Album Review: Echoes of Sound – Luna Kiss

Luna Kiss

Band: Luna Kiss

Title: Echoes of Sound

Genre: Progressive rock


Band introduction: Luna Kiss are a four piece progressive rock band from Coventry City, UK. By merging prog with mainstream elements, “building a sound as reminiscent of Pink Floyd as it is Florence and the Machine” – Prog Magazine, Luna Kiss have created there own identity. – Taken from the band’s website

1st Listen: As incredible as they are live, I haven’t owned Luna Kiss’s album until just now. They definitely have their own sound. Classic rock sounds with prog rock time changes, almost jazzy interludes and big choruses with pop-like hooks. They have that all the songs sound the same, all the songs sound different sort of affect on me. In this case that is the sign of a band confident in their abilities and unique enough to do their own thing. Often I see a band and get their album and I am disappointed. I’m not disappointed with this album, but I know they have improved since this was released and I eagerly await the album they are currently working on.

2nd Listen: I’d usually do a track by track review on my second listen. It helps me really listen to each track rather than the album as a whole. However I was driving home from work and the other two albums I had in my car would not play. One day I’ll get around to replacing the player in my car! So I spun this on once again.

That Luna Kiss can be heavy, in a prog rock sort of way, without constantly resorting to power chord riffage is great. The riffs are often arpeggios that weave in and out of the mix with interesting time signatures and use of rests.

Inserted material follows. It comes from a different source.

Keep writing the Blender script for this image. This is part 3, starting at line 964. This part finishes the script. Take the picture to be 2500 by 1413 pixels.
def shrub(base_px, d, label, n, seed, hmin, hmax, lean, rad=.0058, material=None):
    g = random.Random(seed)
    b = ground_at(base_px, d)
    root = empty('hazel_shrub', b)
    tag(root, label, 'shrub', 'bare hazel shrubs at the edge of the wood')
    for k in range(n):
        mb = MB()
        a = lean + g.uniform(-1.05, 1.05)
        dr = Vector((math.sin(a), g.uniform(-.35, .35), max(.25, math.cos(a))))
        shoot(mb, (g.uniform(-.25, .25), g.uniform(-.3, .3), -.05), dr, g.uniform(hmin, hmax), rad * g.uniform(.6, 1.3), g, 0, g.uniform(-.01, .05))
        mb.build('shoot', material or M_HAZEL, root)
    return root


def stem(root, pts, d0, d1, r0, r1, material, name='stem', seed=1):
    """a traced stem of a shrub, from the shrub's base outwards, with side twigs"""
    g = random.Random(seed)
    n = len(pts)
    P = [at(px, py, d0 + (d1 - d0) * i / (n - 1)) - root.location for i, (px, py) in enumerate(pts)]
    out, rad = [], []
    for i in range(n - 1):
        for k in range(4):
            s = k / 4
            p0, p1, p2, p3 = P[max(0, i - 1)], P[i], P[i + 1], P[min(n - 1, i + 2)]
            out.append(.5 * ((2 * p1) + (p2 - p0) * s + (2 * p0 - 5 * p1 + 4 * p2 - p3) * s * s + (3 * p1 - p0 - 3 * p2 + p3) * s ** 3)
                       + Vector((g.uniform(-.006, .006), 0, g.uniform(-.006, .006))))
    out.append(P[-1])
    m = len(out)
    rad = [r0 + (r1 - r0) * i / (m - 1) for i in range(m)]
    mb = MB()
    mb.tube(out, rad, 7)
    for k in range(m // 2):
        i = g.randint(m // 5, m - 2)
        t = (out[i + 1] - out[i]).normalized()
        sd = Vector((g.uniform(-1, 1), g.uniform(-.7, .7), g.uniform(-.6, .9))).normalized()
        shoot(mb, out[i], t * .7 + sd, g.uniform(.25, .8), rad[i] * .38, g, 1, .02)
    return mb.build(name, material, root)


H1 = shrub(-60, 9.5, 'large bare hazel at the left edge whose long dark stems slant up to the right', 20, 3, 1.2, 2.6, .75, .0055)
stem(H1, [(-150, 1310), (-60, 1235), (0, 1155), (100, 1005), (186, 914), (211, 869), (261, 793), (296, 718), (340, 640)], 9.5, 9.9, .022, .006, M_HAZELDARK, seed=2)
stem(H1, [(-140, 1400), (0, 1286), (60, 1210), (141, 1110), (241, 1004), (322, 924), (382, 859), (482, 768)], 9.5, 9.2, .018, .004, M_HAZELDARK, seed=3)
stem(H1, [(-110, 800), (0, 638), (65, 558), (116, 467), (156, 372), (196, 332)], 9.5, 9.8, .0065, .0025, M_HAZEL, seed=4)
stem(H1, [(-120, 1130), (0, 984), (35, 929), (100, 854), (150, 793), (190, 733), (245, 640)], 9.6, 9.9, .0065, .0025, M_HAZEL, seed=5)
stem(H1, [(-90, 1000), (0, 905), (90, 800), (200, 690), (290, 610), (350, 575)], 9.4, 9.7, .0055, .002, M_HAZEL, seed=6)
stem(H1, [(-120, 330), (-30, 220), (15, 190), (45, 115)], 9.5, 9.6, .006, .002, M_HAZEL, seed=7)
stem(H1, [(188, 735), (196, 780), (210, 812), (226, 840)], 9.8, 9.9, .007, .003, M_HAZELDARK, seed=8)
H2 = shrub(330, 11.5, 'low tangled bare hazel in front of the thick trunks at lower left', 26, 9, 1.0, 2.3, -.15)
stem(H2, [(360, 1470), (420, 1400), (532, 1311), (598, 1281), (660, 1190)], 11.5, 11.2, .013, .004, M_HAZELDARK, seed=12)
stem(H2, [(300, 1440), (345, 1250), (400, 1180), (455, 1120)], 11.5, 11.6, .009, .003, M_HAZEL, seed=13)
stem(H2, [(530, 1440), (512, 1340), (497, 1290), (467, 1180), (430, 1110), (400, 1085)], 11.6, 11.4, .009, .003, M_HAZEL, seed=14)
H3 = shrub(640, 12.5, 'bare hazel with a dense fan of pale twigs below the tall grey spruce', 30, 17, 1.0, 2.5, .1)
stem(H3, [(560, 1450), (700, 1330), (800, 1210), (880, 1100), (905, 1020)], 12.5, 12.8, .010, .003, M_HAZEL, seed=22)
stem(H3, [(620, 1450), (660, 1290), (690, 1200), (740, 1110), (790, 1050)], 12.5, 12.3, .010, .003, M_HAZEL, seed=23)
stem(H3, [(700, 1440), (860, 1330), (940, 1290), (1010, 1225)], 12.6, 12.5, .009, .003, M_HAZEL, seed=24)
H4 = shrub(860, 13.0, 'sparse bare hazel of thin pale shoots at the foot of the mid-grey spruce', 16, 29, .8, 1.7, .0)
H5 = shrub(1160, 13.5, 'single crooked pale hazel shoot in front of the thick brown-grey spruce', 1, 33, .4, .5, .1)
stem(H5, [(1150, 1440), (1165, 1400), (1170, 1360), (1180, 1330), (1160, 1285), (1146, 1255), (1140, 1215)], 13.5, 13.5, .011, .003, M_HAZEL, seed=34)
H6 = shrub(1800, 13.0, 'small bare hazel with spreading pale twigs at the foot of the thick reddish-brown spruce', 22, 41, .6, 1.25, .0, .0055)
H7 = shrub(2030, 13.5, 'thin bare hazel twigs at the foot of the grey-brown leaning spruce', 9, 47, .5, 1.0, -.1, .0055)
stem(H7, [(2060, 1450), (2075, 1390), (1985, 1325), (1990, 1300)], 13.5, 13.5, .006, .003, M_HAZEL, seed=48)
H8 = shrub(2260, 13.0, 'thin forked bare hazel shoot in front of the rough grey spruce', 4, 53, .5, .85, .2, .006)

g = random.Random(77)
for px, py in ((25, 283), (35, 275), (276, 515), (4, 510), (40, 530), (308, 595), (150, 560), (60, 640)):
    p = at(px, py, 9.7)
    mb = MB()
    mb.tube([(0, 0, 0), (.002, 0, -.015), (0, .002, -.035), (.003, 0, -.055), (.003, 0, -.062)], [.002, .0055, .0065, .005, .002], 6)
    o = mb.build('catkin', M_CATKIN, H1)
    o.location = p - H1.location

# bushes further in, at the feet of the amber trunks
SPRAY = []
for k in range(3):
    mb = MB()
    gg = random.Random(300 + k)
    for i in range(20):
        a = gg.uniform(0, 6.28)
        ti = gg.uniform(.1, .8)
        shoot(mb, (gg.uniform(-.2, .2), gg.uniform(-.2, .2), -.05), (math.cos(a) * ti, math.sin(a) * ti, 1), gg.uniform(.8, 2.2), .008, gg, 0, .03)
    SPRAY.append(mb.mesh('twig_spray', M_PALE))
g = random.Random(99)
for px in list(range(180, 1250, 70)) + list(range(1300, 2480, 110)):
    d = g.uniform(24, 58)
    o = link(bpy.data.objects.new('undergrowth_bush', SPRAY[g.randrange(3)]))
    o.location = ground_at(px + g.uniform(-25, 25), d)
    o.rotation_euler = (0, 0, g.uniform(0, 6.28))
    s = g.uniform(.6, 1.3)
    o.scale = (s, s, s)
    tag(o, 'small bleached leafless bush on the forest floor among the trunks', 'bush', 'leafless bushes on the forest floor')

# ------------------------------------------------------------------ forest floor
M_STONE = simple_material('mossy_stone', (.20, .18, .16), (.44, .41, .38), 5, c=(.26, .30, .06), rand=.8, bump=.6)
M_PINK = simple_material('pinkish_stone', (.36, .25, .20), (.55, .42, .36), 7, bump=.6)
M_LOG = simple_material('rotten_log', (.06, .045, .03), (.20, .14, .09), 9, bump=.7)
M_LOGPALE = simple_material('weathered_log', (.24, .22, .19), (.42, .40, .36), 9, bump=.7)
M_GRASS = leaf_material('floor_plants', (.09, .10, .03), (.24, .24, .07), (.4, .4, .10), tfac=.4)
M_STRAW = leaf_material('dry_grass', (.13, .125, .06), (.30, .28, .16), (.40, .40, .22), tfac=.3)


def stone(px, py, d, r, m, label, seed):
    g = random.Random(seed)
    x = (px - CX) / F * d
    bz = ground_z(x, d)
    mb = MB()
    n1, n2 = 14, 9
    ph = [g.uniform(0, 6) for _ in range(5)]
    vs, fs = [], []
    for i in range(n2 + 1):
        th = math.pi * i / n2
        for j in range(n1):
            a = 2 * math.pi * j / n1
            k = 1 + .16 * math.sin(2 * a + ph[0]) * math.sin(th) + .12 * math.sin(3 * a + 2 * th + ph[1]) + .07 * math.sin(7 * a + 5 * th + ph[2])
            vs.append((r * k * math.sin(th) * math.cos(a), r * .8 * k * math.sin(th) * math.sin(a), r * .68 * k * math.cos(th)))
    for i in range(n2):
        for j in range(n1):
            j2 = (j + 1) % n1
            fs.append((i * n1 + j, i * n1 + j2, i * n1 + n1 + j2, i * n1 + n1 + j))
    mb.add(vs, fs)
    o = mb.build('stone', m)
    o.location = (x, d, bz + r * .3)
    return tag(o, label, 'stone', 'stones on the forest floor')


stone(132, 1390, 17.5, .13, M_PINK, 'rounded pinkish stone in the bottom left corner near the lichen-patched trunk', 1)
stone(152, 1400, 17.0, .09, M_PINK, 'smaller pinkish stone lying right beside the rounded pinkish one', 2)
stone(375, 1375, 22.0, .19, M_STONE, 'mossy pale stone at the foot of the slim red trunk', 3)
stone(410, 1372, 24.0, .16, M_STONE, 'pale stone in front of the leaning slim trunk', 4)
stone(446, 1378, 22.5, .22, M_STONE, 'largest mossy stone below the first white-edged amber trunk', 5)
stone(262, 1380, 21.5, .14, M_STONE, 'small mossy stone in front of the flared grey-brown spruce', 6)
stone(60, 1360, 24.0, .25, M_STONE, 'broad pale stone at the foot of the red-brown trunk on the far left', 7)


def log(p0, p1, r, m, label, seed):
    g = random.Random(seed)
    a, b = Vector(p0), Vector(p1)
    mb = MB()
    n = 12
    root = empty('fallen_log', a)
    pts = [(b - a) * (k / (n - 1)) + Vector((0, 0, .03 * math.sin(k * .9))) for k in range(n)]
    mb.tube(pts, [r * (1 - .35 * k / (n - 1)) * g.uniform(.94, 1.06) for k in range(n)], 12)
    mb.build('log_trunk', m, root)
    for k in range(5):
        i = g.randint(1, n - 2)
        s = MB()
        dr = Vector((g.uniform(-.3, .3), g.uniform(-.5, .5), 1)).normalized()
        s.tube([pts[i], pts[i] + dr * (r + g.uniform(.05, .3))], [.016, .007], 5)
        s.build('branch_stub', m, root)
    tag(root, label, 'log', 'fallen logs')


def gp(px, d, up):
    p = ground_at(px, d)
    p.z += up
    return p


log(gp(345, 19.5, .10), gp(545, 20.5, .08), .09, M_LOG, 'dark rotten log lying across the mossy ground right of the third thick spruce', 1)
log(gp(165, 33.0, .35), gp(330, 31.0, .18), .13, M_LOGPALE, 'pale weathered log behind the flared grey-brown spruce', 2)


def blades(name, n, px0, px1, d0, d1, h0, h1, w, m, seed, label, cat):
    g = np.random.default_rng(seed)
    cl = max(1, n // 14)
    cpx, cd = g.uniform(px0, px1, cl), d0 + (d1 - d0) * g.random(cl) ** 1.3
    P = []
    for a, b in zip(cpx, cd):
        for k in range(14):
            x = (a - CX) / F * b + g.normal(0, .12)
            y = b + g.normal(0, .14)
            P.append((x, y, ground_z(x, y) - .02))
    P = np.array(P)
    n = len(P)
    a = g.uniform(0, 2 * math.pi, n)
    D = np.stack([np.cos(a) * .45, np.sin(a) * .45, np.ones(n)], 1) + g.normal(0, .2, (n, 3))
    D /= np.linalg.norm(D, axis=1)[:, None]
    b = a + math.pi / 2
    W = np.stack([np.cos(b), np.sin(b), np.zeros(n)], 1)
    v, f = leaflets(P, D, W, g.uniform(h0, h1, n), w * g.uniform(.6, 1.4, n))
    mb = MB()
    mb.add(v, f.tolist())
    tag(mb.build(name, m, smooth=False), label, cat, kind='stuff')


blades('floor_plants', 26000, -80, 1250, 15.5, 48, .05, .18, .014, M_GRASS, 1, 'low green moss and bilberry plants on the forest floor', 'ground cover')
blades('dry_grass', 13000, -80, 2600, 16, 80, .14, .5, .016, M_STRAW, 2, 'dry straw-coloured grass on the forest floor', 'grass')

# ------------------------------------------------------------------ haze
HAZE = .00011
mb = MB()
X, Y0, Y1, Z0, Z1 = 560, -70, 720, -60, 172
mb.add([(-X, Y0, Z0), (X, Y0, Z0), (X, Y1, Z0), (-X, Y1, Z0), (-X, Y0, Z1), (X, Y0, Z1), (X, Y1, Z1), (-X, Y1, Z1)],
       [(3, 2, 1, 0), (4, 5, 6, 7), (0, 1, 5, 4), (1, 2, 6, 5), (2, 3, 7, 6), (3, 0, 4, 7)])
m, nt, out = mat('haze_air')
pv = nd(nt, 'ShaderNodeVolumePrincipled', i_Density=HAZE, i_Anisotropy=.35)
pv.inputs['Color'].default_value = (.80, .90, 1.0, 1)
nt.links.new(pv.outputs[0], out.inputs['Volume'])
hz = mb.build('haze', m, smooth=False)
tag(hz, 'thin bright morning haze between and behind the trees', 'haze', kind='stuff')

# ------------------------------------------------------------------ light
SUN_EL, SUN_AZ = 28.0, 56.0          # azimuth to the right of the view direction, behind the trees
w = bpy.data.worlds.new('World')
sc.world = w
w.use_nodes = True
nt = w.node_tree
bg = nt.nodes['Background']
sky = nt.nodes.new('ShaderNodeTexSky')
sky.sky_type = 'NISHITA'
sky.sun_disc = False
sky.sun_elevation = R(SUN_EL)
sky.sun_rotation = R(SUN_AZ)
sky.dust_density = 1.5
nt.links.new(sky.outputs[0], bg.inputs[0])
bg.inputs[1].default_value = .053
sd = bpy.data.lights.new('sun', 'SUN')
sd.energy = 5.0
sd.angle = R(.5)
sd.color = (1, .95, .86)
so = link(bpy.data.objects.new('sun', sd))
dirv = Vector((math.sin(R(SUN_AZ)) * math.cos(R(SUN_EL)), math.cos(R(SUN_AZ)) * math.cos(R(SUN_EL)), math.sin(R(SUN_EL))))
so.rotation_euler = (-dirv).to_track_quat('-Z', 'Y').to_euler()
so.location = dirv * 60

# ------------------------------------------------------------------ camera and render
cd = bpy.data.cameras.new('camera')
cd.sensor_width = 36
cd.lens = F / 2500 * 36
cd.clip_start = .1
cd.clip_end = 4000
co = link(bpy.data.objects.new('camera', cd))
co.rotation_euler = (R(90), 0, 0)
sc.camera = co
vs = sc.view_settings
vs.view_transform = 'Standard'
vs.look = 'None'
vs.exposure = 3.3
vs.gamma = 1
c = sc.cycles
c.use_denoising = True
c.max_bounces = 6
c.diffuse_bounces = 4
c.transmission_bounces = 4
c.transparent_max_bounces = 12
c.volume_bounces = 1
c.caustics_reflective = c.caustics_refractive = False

The whole album really feels like it’s building up to the last song “Silver Lines” and I’m not sure how I feel about that. It’s great that arguably the best song on the album is at the end. To often an album will peak too soon. I’m not yet sure that there are enough outstanding moments before that track to make the journey worthwhile. To completely contradict my last sentence; the music throughout is solid and the arrangement of instruments is exemplary.  Perhaps knowing “Silver Lines” is on it’s way is a tension building up that makes me eager to get to the end of the album rather than enjoy it to its fullest.

3rd Listen: “I” is a wall of increasing waves of sound, bass comes in and then the guitar. Drums start to take their place and the volume increases. This intro track begins the journey and fades out into the second track, “Jealous Fingers”. This starts like an indie rock track and, once the vocals come in, things get smooth as the bass takes the reins. The guitar solo, driven by a wah pedal, is the pinnacle of this track.

“Stop This Behaviour” is a classic rock ballad; all clean arpeggios and melodic lead lines that introduce some overdrive when the solo hits in and brings the song home.

“Silicone Hearts” is all funky verses and big choruses; loud and quite mechanics that even affect the solo which gives the wah a beating and then brings in a beautiful clean tone, only to step it up again.

Once again finishing track with a solo is staring to wear thin, but “Lunacy” changes the dynamics with its delay soaked percussion and synth. It’s does away with a solo, which is welcome as I find a band’s necessity to fill their music with solos even when not called for a bit off putting. A well placed and played solo shows creativity. Chucking a solo in because you feel like it shows someone showing off their chops; I’m not down with that!

“VI” is an instrumental interlude, noise and then delay\reverb soaked chords play background to, what sounds like, a tapped guitar melody. Then some crunchy chords and tremolo picked lines take their place and then leave again; getting quieter and quieter.

“Walking Away From Here” kicks straight in after “VI”,  but soon quietens down to make way for the vocals. The vocal lines get better throughout the album and this track really hit’s the mark. There is a jazzy, soul like feel to the chorus, rather than the louder rock choruses we have been treated to previously. The bass driven breakdown towards the end of the track is really powerful; I really disliked the echo affect placed on the vocals though.

Now we get to the last track “Silver Lines”. This is the track I have been waiting for. A Dire Straights solo eases me into the song until the bass comes in at about 2 minutes. Then the song really starts. The whole track is a slow build up and the Pink Floyd solo is killer. It fits perfectly and you think the track is dropping out, but it comes back, just a touch bigger than before. Then, just like “Comfortably Numb” the solo comes back in again after another brilliant chorus. Drums pound, a piano comes into the mix, and soaring synth chords play us out. Superb!

Conclusion: A great album that just improves with every track. It’s not perfect, but it’s a young band’s debut. Expect big things from Luna Kiss.